Dave Eggers says all is not lost and invites depressed authors and publishers to email him for support when contemplating the end, citing the hope he gets from the kids at 826, “The written word—the love of it and the power of the written word—it hasn’t changed. It’s a matter of fostering it, fertilizing it, not giving up on it, and having faith.” (The Book Bench)
Hungarian publishing is about to throw in the towel: “Let’s just dump our books into the Danube.” (via Literary Saloon)
TOR talks up Tumbarumba, a new Firefox extension that will put a non sequitur line of text in every web page you open. If you read carefully enough to find it and click on it, you get a whole story.
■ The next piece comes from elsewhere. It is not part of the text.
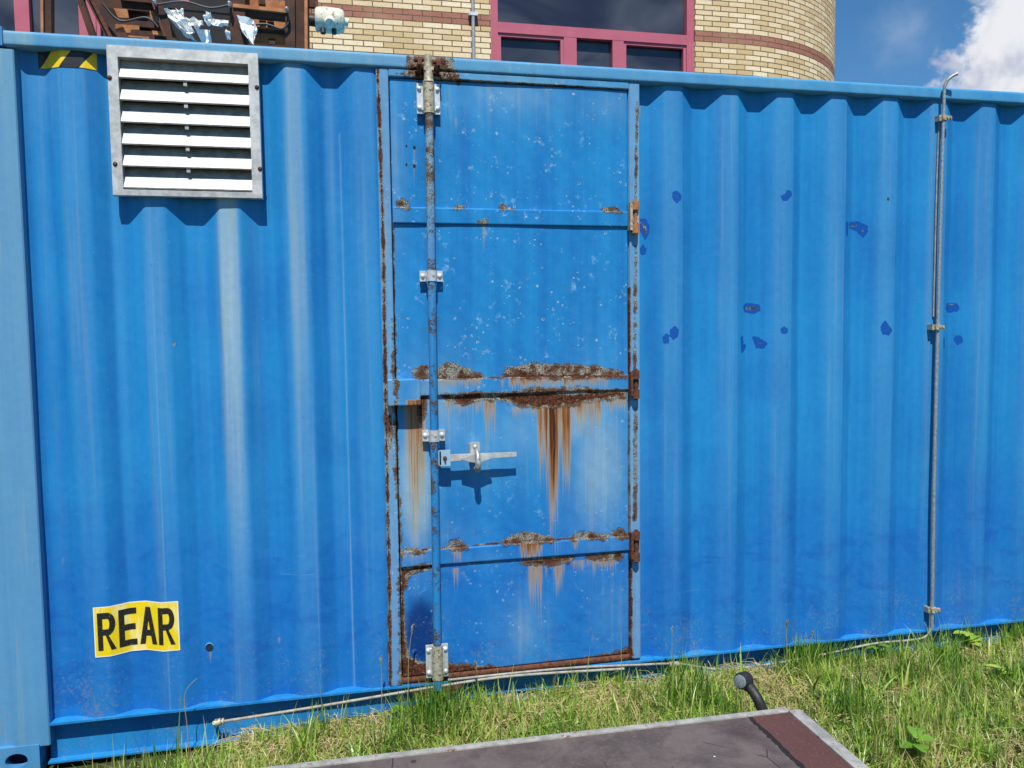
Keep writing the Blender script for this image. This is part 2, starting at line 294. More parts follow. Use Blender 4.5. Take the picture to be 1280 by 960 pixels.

Elizabeth Sifton writes in The Nation about the future of book publishing, “I, for one, don’t trust the book trade to see us through this.” (via Largehearted Boy).
On The Millions, it appears Murakami’s new book release is reminiscent of Star Wars, Harry Potter and Star Trek film openings. What costumes do Murakami fans wear?
In the Daily Mail, 80% of Britons can’t recite a verse of poetry. (via Bookslut)
And on Conversational Reading, a new Wiki with the promise of listing all literary events the world over.
In other news, Paper Tiger Blogs reports that Agatha Christie inspires a serial killer, writing child characters with Pasha Malla and Stephany Aulenback on Maud Newton, and a stupid/hilarious video about Charles Dickens fruit corners (via Bookslut).